You are getting garbage displayed because your pointers are pointing at garbage when you go to display them. You are advancing the pointers while looping, but you need to use the original pointers when displaying the data.

Also, you have a memory leak, as you are not freeing the char[] buffer.

Try this instead:

#include <iostream>
#include <cstring>

using namespace std;

int main()
{
    const char *river = "water";// a 5 character string +  NULL terminator

    char *sea = new char[6];

    const char *p_river = river;
    char *p_sea = sea;
    while (*p_sea++ = *p_river++);

    cout << "Sea contains: " << sea << endl;
    cout << "River contains: " << river << endl;

    delete [] sea;
    return 0;
}

Answer 2

The "error" is technically an undefined behavior due to pointer gone out of bound respect to to the memory they refer.

The interesting part is WHY that happens.

And it is due by the confusion between the pointers and what they point to.

sea and river are not strings. The strings are anonymous variable residing somewhere in memory, with the two pointer indicating their start.

You should never touch them, otherwise you will be no more able to access those strings further.

If you need to move pointers, use other ones.

A more proper example should be this one

 using namespace std;
 int main() //< note `void main` is a C++ dialcet
 {
     // note the use of `const` after the `*`: 
     // you cannot modify these pointers.
     const char * const river = "water";  // a 5 character string +  NULL terminator
     char * const sea = new char[6];

     {
          // in this inner scope, other non-const pointers are
          // initialized to point to the same memory
          const char* r = river;
          char* s = sea;
          while (*s++ = *r++); // the loop moves the mutable pointers
          // note how `river++` or `sea++` is an error, being them `*const`
     }

     // there are no more `r` and `s` here, but `sea` and `river` are still the same.
     cout << "Sea contains: " << sea << endl;
     cout << "River contains: " << river << endl;

     //now we have an array allocated with new to return to the system
     delete[] sea; //< the importance to not move the `sea` pointer
}

Note how delete deletes the array, not the pointer.

To go more in advance, two things can be done.

The first is make the inner scope a proper function:

 using namespace std;

 void copy(const char* r, char* s)
 {
     // in this function, other non-const pointer (parameters) are
     // initialized to point to the same memory upon call
     while (*s++ = *r++); // the loops moves the mutable pointers
     // note how `river++` or `sea++` is an error, being them not visible.
 }

 int main() //< note `void main` is a C++ dialect
 {
     const char * const river = "water";  // a 5 character string +  NULL terminator
     char * const sea = new char[6];

     copy(river, sea);         

     cout << "Sea contains: " << sea << endl;
     cout << "River contains: " << river << endl;

     //now we have an array allocated with new to return to the system
     delete[] sea; //< the importance to not move the `sea` pointer
}

and the second is get rid of the new/delete pair in a same context, using -for example- an std::unique_ptr<char[]>

But this is taking too far!

Answer 3

Because ASCII-art is always useful for figuring out pointer problems...

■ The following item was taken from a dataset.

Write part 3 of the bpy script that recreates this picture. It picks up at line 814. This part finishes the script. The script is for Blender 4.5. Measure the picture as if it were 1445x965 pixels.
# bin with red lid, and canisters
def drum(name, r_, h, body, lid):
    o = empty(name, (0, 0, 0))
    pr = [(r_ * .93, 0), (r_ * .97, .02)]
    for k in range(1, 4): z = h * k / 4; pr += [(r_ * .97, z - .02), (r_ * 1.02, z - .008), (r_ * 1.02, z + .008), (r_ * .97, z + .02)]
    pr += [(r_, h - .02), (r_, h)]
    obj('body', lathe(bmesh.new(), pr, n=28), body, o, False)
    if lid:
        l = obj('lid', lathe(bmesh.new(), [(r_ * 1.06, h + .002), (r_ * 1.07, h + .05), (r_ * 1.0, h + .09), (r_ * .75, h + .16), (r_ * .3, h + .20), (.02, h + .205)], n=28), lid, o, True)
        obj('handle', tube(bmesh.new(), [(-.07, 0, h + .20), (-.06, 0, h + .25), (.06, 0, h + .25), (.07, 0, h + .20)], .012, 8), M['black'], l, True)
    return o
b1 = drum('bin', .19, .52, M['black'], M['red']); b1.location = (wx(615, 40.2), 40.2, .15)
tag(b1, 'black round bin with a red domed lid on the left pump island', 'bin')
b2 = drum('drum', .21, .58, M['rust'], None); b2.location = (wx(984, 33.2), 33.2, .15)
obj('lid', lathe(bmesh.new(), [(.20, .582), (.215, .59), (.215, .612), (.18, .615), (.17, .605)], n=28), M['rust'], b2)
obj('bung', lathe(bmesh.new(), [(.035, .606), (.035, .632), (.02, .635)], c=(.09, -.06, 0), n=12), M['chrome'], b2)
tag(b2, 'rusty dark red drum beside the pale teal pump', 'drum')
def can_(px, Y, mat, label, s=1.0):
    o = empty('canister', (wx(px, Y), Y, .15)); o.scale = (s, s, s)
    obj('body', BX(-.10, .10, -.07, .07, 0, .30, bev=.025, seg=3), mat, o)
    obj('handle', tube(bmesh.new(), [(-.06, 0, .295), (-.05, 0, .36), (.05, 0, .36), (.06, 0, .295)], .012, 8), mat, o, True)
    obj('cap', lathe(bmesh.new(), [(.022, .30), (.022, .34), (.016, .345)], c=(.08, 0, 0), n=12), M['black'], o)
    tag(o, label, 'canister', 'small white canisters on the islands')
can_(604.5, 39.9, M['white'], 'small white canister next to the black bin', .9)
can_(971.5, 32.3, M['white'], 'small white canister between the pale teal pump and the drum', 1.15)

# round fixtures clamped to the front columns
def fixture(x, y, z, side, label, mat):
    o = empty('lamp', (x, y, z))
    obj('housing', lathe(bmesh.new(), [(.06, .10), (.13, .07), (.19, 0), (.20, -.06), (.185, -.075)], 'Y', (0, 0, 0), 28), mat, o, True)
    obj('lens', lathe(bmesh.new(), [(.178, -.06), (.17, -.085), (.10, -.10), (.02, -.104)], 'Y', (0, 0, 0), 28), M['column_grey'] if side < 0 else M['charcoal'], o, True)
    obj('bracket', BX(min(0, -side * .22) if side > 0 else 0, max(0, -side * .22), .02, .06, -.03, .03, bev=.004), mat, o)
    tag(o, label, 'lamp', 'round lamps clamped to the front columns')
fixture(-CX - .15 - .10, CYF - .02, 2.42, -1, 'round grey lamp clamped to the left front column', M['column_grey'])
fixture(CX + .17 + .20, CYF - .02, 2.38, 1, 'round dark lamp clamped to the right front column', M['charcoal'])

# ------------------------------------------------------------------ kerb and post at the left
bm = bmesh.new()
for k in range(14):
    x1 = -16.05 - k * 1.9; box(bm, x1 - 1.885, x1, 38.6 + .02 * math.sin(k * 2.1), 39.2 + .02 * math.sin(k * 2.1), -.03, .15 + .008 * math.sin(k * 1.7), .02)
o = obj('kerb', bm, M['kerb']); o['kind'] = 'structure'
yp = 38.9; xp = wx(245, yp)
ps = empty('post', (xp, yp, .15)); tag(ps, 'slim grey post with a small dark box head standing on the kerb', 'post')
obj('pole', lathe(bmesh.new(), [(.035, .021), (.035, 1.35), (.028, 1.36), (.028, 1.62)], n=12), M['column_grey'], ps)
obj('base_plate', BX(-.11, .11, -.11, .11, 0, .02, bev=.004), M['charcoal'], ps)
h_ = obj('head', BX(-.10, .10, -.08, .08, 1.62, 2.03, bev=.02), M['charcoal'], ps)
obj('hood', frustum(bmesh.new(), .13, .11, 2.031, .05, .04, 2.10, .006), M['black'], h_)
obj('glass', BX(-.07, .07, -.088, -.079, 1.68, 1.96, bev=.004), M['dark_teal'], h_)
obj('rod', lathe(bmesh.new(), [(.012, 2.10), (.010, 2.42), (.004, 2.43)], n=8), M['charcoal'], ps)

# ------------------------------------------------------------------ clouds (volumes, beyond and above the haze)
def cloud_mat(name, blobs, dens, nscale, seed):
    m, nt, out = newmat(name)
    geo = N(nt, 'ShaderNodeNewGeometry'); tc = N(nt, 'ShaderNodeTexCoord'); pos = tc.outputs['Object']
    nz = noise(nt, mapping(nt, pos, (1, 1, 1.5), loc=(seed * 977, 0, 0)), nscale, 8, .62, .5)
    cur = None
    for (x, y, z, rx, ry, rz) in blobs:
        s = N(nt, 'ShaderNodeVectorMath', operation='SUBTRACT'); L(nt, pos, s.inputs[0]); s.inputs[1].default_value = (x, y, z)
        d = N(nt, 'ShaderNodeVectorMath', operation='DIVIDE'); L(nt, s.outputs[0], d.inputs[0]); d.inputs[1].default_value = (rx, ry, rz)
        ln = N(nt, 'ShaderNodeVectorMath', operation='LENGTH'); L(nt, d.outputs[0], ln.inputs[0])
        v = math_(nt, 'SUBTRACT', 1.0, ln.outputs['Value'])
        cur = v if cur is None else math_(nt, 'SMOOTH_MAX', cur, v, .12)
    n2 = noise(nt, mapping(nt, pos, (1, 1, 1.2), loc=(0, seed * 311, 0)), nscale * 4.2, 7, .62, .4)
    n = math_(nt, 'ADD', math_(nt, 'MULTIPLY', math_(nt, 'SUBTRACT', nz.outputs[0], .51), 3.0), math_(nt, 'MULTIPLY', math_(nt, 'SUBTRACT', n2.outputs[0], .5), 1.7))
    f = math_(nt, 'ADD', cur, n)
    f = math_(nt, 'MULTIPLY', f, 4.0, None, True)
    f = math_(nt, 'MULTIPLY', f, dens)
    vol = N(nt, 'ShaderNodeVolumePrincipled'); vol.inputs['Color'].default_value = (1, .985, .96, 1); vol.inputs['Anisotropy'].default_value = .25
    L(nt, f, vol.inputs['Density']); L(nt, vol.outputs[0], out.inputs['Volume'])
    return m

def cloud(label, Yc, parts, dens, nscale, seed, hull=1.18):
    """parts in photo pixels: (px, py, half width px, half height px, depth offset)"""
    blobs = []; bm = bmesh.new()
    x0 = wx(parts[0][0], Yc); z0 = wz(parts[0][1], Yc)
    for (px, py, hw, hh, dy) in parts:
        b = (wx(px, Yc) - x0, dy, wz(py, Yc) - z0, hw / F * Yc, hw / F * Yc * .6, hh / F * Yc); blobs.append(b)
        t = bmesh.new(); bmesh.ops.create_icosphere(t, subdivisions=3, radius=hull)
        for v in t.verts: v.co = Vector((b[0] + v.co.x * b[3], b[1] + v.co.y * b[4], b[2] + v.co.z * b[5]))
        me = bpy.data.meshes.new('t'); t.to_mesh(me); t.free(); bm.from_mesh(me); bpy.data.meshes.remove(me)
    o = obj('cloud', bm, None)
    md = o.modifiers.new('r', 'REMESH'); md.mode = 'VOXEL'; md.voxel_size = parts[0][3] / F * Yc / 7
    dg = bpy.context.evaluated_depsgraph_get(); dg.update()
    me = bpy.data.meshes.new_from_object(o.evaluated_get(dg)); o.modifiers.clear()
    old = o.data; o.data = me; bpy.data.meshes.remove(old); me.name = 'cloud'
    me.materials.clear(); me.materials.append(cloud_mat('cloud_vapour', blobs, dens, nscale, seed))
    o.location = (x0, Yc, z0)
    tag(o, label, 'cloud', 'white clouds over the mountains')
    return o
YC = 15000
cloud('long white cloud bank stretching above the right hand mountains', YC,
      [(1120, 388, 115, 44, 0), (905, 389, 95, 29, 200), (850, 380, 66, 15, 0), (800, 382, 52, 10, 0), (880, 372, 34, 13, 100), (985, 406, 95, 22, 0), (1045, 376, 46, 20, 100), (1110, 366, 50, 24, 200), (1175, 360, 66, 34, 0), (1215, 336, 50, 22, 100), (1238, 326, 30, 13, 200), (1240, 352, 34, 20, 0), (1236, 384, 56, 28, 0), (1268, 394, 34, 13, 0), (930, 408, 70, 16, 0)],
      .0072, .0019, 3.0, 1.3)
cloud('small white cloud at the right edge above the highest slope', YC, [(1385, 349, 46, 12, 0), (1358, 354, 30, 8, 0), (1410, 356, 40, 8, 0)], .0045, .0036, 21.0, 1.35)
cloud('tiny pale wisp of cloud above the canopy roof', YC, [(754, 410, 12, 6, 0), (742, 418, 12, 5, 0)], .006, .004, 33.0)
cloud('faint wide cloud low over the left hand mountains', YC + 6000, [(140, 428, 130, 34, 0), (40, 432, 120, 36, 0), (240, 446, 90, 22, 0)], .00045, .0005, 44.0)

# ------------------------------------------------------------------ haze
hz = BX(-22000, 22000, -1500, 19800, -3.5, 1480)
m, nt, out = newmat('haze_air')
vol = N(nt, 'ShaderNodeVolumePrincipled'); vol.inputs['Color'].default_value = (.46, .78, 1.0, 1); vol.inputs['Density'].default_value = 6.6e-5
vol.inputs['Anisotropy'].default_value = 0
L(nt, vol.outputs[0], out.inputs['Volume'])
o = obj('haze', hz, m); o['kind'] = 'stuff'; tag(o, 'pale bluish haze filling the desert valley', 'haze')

This is before your while loop:

 river points to
 |
 V
+-+-+-+-+-+--+
|w|a|t|e|r|\0|
+-+-+-+-+-+--+

+-+-+-+-+-+-+
|?|?|?|?|?|?|
+-+-+-+-+-+-+
 ^
 |
 sea points to

But after your loop, you have this:

              river points to
              |
              V
+-+-+-+-+-+--+
|w|a|t|e|r|\0|
+-+-+-+-+-+--+

+-+-+-+-+-+--+
|w|a|t|e|r|\0|
+-+-+-+-+-+--+
              ^
              |
              sea points to

So you see, the copy has indeed been performed, but you've also moved the pointers. That means if you try and print them out, you'll get whatever garbage lies after those memory blocks.

Were you to save copies of the pointers from before the while loop, and print those out instead, you'd get the output you're looking for.